We heard that Roxanne’s group and other feminist groups were looking for a location to have a conference, the New England Regional Female Liberation Conference.  We offered Emmanuel College as a possible location and then checked with our administration.  The Notre Dame administration agreed to our having the conference at Emmanuel.  In all fairness, they probably did not understand at the time what was about to happen — but then, that was true of most of us.  (At the time I started Emmanuel as a freshman in 1965 we were not allowed to wear slacks to class or on campus during the day.  We had early curfews.  The school policy was to discourage married students because they would talk to the other students about sex.  By the time I left that had all changed.)

We had to fill out a request to use the campus for the conference and it had to be signed by an officer of student government.  As vice-president, I signed the request. Other students worked with the conference organizers — who did all the work — to schedule the gym for karate demonstrations, designate rooms for workshops, and work out snacks and lunch.

In the May 9, 1969 edition of Focus, the Emmanuel student newspaper, the conference was announced with the headline “Liberation Conference” among other events of the week: Mary Daly speaking on “The Church and Women”; a lecture on “How Women Oppress Themselves;” and welfare mothers speaking in the Student Lounge.

Here is the opening announcement of the conference from the college’s newspaper, The Emmanuel Focus:

Liberation Conference

Saturday, May 10, and Sunday, May 11, the New England Regional Female Liberation Conference will be held at Emmanuel. Continuing over the two days the conference will entail workshops for women in the mornings and afternoons, and movies and discussions for men and women in the evenings. Any Emmanuel people interested in the liberation of the female are urged to attend as much of this conference as possible.
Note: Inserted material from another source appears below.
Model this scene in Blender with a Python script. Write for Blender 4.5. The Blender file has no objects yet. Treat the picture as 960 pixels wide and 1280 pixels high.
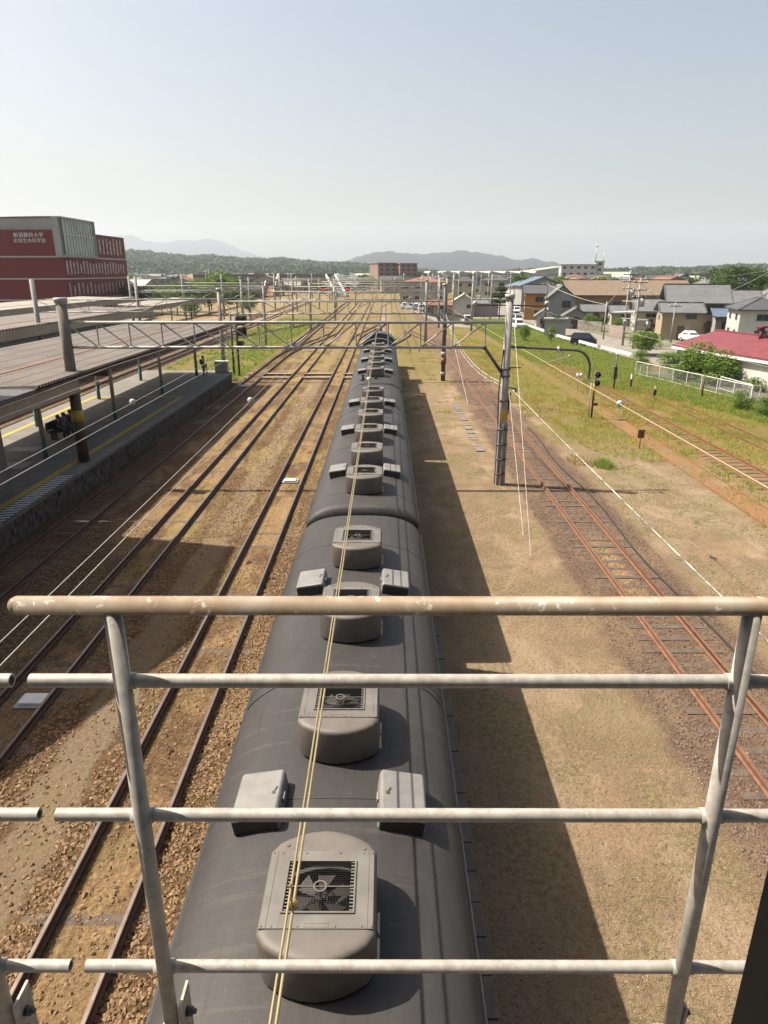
import bpy, bmesh, math, random
import numpy as np
from mathutils import Vector, Matrix, noise
R = math.radians
rnd = random.Random(7)
nr = np.random.default_rng(11)
scene = bpy.context.scene
COL = scene.collection

# ------------------------------------------------------------------ camera, sky, sun
CAM = Vector((0, 0, 9.4)); F = 859.0; TH = R(19.25); YAW = R(0.13)
cd = bpy.data.cameras.new('camera'); cam = bpy.data.objects.new('camera', cd); COL.objects.link(cam)
cam.location = CAM; cam.rotation_euler = (R(90) - TH, 0, YAW)
cd.sensor_fit = 'VERTICAL'; cd.sensor_height = 24; cd.lens = 24 * F / 1280; cd.clip_end = 30000; cd.clip_start = 0.05
scene.camera = cam
SUN = Vector((-0.68, 0.16, 1.0)).normalized()
w = bpy.data.worlds.new('World'); scene.world = w; w.use_nodes = True
wn = w.node_tree.nodes; wl = w.node_tree.links
sky = wn.new('ShaderNodeTexSky'); sky.sky_type = 'NISHITA'; sky.sun_disc = False
sky.sun_elevation = math.asin(SUN.z); sky.sun_rotation = math.atan2(SUN.x, SUN.y)
sky.air_density = 1.0; sky.dust_density = 4.6; sky.ozone_density = 1.0; sky.altitude = 20
bg = wn['Background']; bg.inputs[1].default_value = 0.08
wb = wn.new('ShaderNodeMix'); wb.data_type = 'RGBA'; wb.blend_type = 'MULTIPLY'; wb.inputs[0].default_value = 1; wb.inputs[7].default_value = (1.10, 1.03, .93, 1)
wl.new(sky.outputs[0], wb.inputs[6]); wl.new(wb.outputs[2], bg.inputs[0])
sd = bpy.data.lights.new('sun', 'SUN'); sd.energy = 4.9; sd.angle = R(0.53); sd.color = (1, .92, .79)
sun = bpy.data.objects.new('sun', sd); COL.objects.link(sun)
sun.rotation_euler = SUN.to_track_quat('Z', 'Y').to_euler()
vs = scene.view_settings
vs.view_transform = 'Standard'; vs.look = 'None'; vs.gamma = 1; vs.use_curve_mapping = False
vs.exposure = 1.1
cy = scene.cycles
cy.max_bounces = 5; cy.diffuse_bounces = 1; cy.glossy_bounces = 2; cy.transmission_bounces = 3
cy.volume_bounces = 0; cy.transparent_max_bounces = 6; cy.use_denoising = True
cy.caustics_reflective = False; cy.caustics_refractive = False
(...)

(Click here to see a PDF of the original newspaper.)

On Saturday , May 10, the conference opened with a Tae Kwon Do demonstration in the gym, and on Sunday, May 11, there among the workshops, at 10 a.m. – 12 noon, was “Women and Their Bodies” — the history-making beginning of the group that would become Our Bodies Ourselves.

Over 500 women attended the conference, many more than anyone expected. That summer the women of the “Women and Their Bodies” workshop organized, researched, and put together the first stapled, newsprint edition of “Women and Their Bodies,” the forerunner to “Our Bodies, Ourselves.” By early fall 1969, Bread and Roses [an early women’s liberation group] formed, and the explosion continued.

On a very personal note: I had spent Saturday, May 10 — the first day of the conference — at my brother’s wedding in West Hartford, explaining to anyone who would listen what an oppressive institution marriage was. I hopped an early bus on Sunday to be back for as much of the conference as possible. I had a long talk at the conference with a woman affected by the sexism of the same man I had been involved with, and made the decision then and there to prioritize myself and other females and end the relationship. I joined a Tae Kwon Do class taught by Jayne West of Cell 16, wrote an article for No More Fun and Games and, like everyone else there, was changed forever.